3D scene scripts
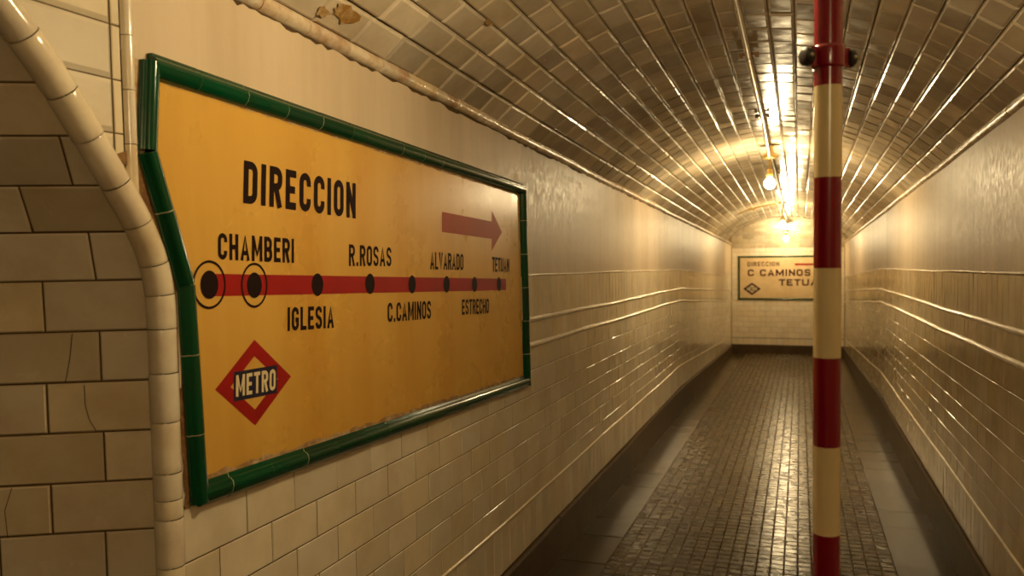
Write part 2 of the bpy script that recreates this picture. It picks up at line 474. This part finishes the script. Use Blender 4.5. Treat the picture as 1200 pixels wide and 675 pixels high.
# --- side passage (far wall leans over into its vault)
EV = Vector((-math.cos(ANG), -math.sin(ANG), 0)); NV = Vector((math.sin(ANG), -math.cos(ANG), 0)); CO = Vector((XL, YC, 0))
lp = [(0., -.1)] + [(0., 1.41)] + [((YC - y)*math.cos(ANG), z) for y, z in GROIN[2:16]]
LP = [lp[0]]
for a, b in zip(lp, lp[1:]):
    for k in range(1, 5): LP.append((a[0] + (b[0]-a[0])*k/4, a[1] + (b[1]-a[1])*k/4))
ls = [0.]
for (a, b), (c, d) in zip(LP, LP[1:]): ls.append(ls[-1] + math.hypot(c - a, d - b))
LD, LZ = list(zip(ls, [q[0] for q in LP])), list(zip(ls, [q[1] for q in LP]))
def pl(s, v, o=0.0):
    d, z = lerp(LD, v), lerp(LZ, v)
    d2, z2 = lerp(LD, v + .02), lerp(LZ, v + .02)
    nn = Vector((z2 - z, -(d2 - d))).normalized() if (abs(z2 - z) + abs(d2 - d)) > 1e-9 else Vector((1, 0))
    q = CO + EV*s + NV*(d + o*nn[0]); q.z = z + o*nn[1]
    return q
def smin(v): return lerp(LD, v) * math.tan(ANG)
VM = ls[-1]
vv = [VM*i/80 for i in range(81)]
g = MB(); g.grid([[pl(smin(v), v), pl(3.2, v)] for v in vv], 0, True)
wall_passage = struct(g.build('wall_passage', M['grout']))
t = MB(); RH = .1022
vb = lerp([(z, s) for s, z in LZ if True][:30], 1.441)
k0 = -16; rows_ = []
k = k0
while True:
    v0, v1 = vb + k*RH, vb + (k + 1)*RH
    if v1 > VM - .05: break
    if v0 > 0:
        off = .127 if (k % 2 == 0) else .228
        # row just below the spring line (k=-1) has its joint at .228 from the corner, k=-4 too in turn
        s0, s1 = smin(v0), smin(v1); x = off + max(0, math.ceil((max(s0, s1) - off)/.204))*0
        js = []; x = off
        while x < 1.9:
            js.append(x + random.uniform(-.003, .003)); x += .204
        a0, a1 = s0, s1
        for j in js:
            if j > max(a0, a1) + .02:
                tile(t, [(a0, v0), (j, v0), (j, v1), (a1, v1)], pl, gap=.0016, bev=.003, hgt=.004, tilt=.0012)
                a0 = a1 = j
    k += 1
t.build('glazed_tiles', M['tile_n'], wall_passage)
ck = MB()
for pts in ([(.1738, 1.337), (.1807, 1.286), (.1907, 1.238)], [(.1554, 1.232), (.1555, 1.190), (.1486, 1.160), (.1364, 1.138)], [(.30, 1.03), (.315, .985), (.312, .93)]):
    ribbon_later.append((pts, ck))
# closing wall of the side passage and the wall behind the camera
g = MB()
e0 = [pl(3.2, v) for v in vv[::8]]
g.face(e0)
wp = struct(g.build('wall_passage_end', M['plain']))
g = MB()
g.face([(XL, YB, Z(YB, 0)), (XR, YB, Z(YB, 0)), (XR, YB, Z(YB, 2.12))] + [vault(ARC/2 - ARC*i/20, YB, 0) for i in range(21)] + [(XL, YB, Z(YB, 2.12))])
struct(g.build('wall_back', M['plain']))

# ------------------------------------------------------------------ painted lettering
def arc(cx, cy, rx, ry, a0, a1, n=7):
    return [(cx + rx*math.cos(math.radians(a0 + (a1-a0)*i/n)), cy + ry*math.sin(math.radians(a0 + (a1-a0)*i/n))) for i in range(n + 1)]

def glyph(ch, w, H, t):
    """strokes (list of (points, closed)) for a condensed sign-painter's capital, centre lines inside w x H"""
    a, b, c, d = t/2, w - t/2, t/2, H - t/2
    r = min((b - a)/2, H*.2); m = (c + d)/2
    if ch == 'I': return [([(w/2, 0), (w/2, H)], 0)]
    if ch == 'L': return [([(a, H), (a, c), (w, c)], 0)]
    if ch == 'T': return [([(0, d), (w, d)], 0), ([(w/2, 0), (w/2, H)], 0)]
    if ch == 'E': return [([(w, d), (a, d), (a, c), (w, c)], 0), ([(a, m), (w*.88, m)], 0)]
    if ch == 'H': return [([(a, 0), (a, H)], 0), ([(b, 0), (b, H)], 0), ([(a, m), (b, m)], 0)]
    if ch == 'N': return [([(a, 0), (a, H)], 0), ([(b, 0), (b, H)], 0), ([(a, H - t*.6), (b, t*.6)], 0)]
    if ch == 'M': return [([(a, 0), (a, H)], 0), ([(b, 0), (b, H)], 0), ([(a, H - t*.4), (w/2, H*.25), (b, H - t*.4)], 0)]
    if ch == 'V': return [([(a, H), (w/2, t*.3), (b, H)], 0)]
    if ch == 'A': return [([(a, 0), (w/2, H - t*.3), (b, 0)], 0), ([(a + (b-a)*.17, H*.3), (b - (b-a)*.17, H*.3)], 0)]
    if ch == 'U': return [([(a, H)] + arc(a + r, c + r, r, r, 180, 270) + arc(b - r, c + r, r, r, 270, 360) + [(b, H)], 0)]
    if ch == 'O': return [(arc(b - r, d - r, r, r, 0, 90) + arc(a + r, d - r, r, r, 90, 180) + arc(a + r, c + r, r, r, 180, 270) + arc(b - r, c + r, r, r, 270, 360), 1)]
    if ch == 'D': return [([(a, c), (a, d)] + arc(b - r, d - r, r, r, 90, 0) + arc(b - r, c + r, r, r, 0, -90), 1)]
    if ch == 'C': return [([(b, H*.66)] + arc(b - r, d - r, r, r, 0, 90) + arc(a + r, d - r, r, r, 90, 180) + arc(a + r, c + r, r, r, 180, 270) + arc(b - r, c + r, r, r, 270, 360) + [(b, H*.34)], 0)]
    if ch == 'G': return [([(b, H*.68)] + arc(b - r, d - r, r, r, 0, 90) + arc(a + r, d - r, r, r, 90, 180) + arc(a + r, c + r, r, r, 180, 270) + arc(b - r, c + r, r, r, 270, 360) + [(b, H*.46), (w*.52, H*.46)], 0)]
    if ch == 'S': return [([(b, H*.72)] + arc(b - r, d - r, r, r, 0, 90) + arc(a + r, d - r, r, r, 90, 180) + arc(a + r, m + r*1.1, r, r, 180, 240, 4) + arc(b - r, m - r*1.1, r, r, 60, 0, 4) + arc(b - r, c + r, r, r, 0, -90) + arc(a + r, c + r, r, r, 270, 180) + [(a, H*.28)], 0)]
    if ch == 'R':
        q = min(r, (d - m)/2)
        return [([(a, 0), (a, H)], 0), ([(a, d)] + arc(b - q, d - q, q, q, 90, 0) + arc(b - q, m + q, q, q, 0, -90) + [(a, m)], 0), ([(w*.5, m), (b, 0)], 0)]
    if ch == 'B':
        q = min(r, (d - m)/2)
        return [([(a, 0), (a, H)], 0), ([(a, d)] + arc(b - q - t*.1, d - q, q, q, 90, 0) + arc(b - q - t*.1, m + q, q, q, 0, -90) + [(a, m)], 0),
                ([(a, m)] + arc(b - q, m - q, q, q, 90, 0) + arc(b - q, c + q, q, q, 0, -90) + [(a, c)], 0)]
    if ch == '.': return [([(w/2, 0), (w/2, t*1.1)], 0)]
    return []
REL = {'I': .34, 'M': 1.28, '.': .42, ' ': .75, 'A': 1.1, 'V': 1.08, 'L': .86, 'E': .88, 'T': .95}

def ribbon(mb, pts, closed, t, f, off, mi=0):
    P = [Vector(p) for p in pts]
    Q = [P[0]]
    for p in P[1:]:
        if (p - Q[-1]).length > 1e-5: Q.append(p)
    if closed and (Q[0] - Q[-1]).length < 1e-5: Q.pop()
    n = len(Q); A, B = [], []
    for i in range(n):
        p = Q[i]
        d0 = (p - Q[i-1]).normalized() if (i > 0 or closed) else None
        d1 = (Q[(i+1) % n] - p).normalized() if (i < n-1 or closed) else None
        d0 = d0 or d1; d1 = d1 or d0
        n0, n1 = Vector((-d0.y, d0.x)), Vector((-d1.y, d1.x))
        k = n0 + n1
        k = k / max(k.dot(n0), .62) if k.length > 1e-4 else n0
        A.append(p + k*t/2); B.append(p - k*t/2)
    for i in range(n if closed else n - 1):
        j = (i + 1) % n
        mb.face([f(*A[i], off), f(*A[j], off), f(*B[j], off), f(*B[i], off)], mi)

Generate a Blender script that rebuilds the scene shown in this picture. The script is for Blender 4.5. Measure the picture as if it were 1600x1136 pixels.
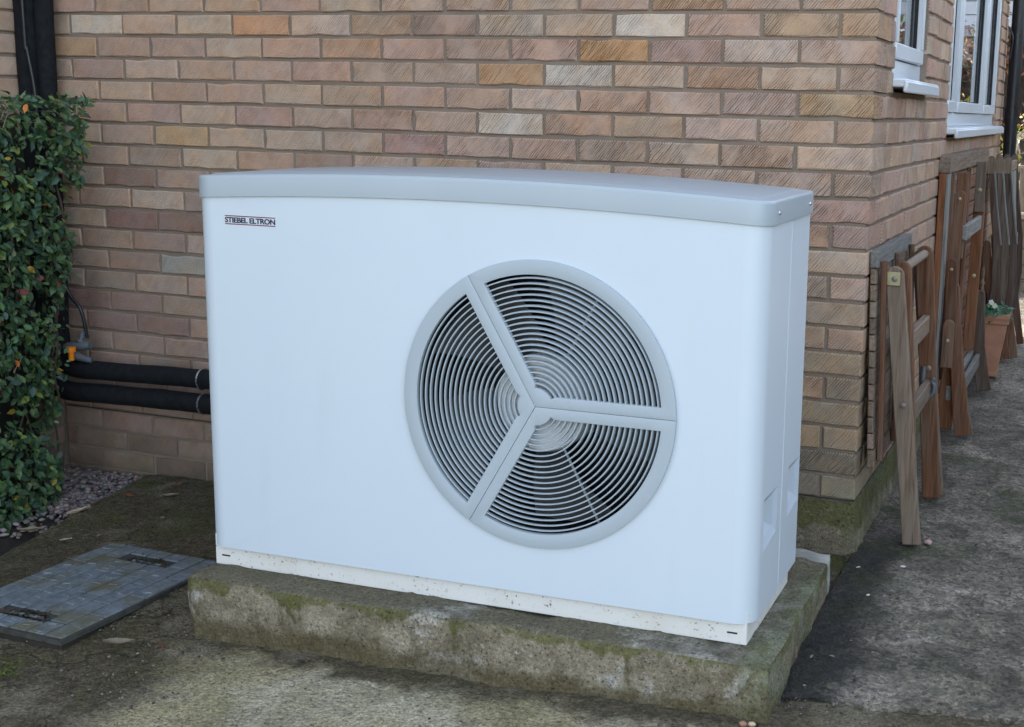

What you should do
Go over the records above and tally the lines with the word "that" in them. Give the number alone.

Answer
2